Cuando apareció el primer volumen de la Enciclopedia, en junio de 1754, Voltaire se encontraba en Berlín y no parece haber prestado gran atención a la invitación un poco ceremoniosa que le enviaban los dos directores, Diderot y d’Alembert.
Diderot ha guardado siempre con respecto a Voltaire un prejuicio desfavorable”, escribe Raynaud Naves en su monografía tan escrupulosamente documentada sobre Voltaire y la Enciclopedia, “el prejuicio del hombre de oficio contra el aficionado, el prejuicio del trabajador contra el inquieto toca-a-todo. Y por su lado Voltaire, considerará siempre a la Enciclopedia como una compilación aburrida, con la actitud desdeñosa del hombre de gusto que quiere interesarse en el trabajo de los obreros, pero que sabe colocarlos en su puesto en la jerarquía literaria. Por otro lado, él mismo había concebido el proyecto de un diccionario filosófico más ligero que debía constituir una especie de manual portátil del hombre honesto”.

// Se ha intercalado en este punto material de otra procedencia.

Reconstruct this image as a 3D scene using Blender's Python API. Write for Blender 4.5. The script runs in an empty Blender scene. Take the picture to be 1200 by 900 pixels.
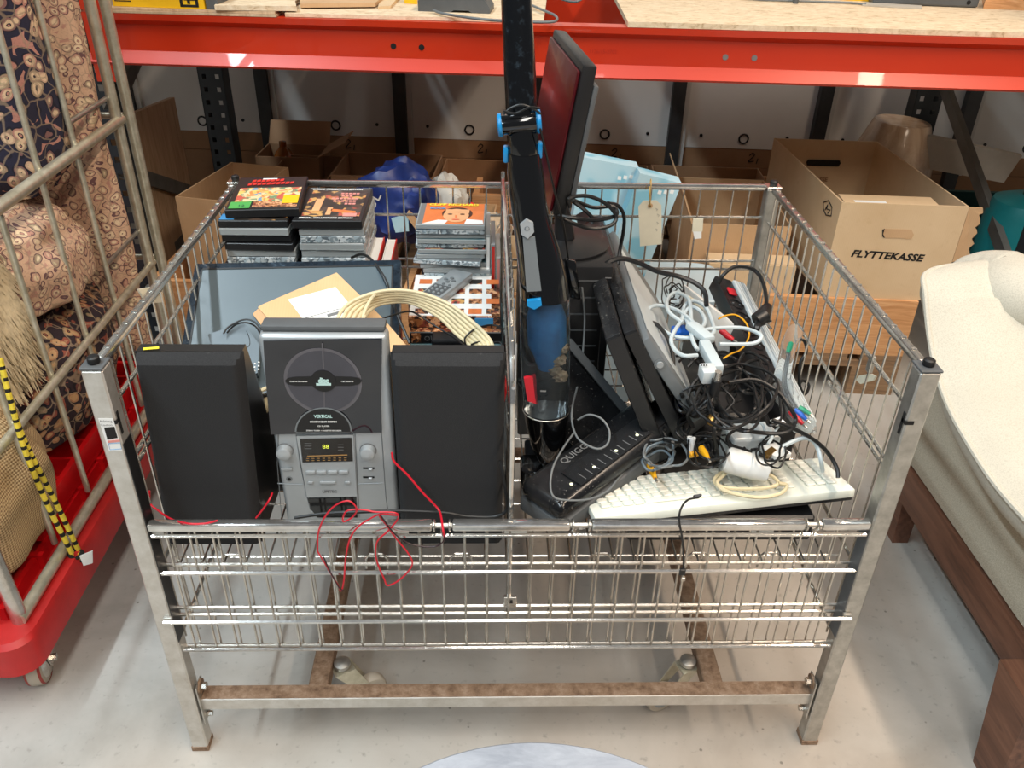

Voltaire había adquirido desde hace largo tiempo la convicción de que la inmensa mayoría de los hombres es refractaria a toda independencia de juicio. Él era en el fondo un aristócrata del pensamiento. Así lo ha juzgado más tarde otro representante de la aristocracia intelectual, Federico Nietzsche, quien le ha dedicado su primera gran obra de crítica y análisis moral, tituladaHumano, demasiado humano. Por una maravillosa coincidencia, esta publicación aparecía en el mismo momento de la celebración del centenario de Voltaire, del gran apóstol de la libertad de pensamiento. “Voltaire”, señala a este propósito Nietzsche, “se encontraba en las antípodas de los revolucionarios franceses. El era un gran señor del espíritu, tanto como yo. ‘Aplastad al infame’, he ahí su palabra de orden. Y ésa es también la mía. Sin duda el estado de naturaleza es horrible. El hombre es una bestia de presa. Pero nuestra civilización es una continua victoria lograda sobre esta bestia primitiva”.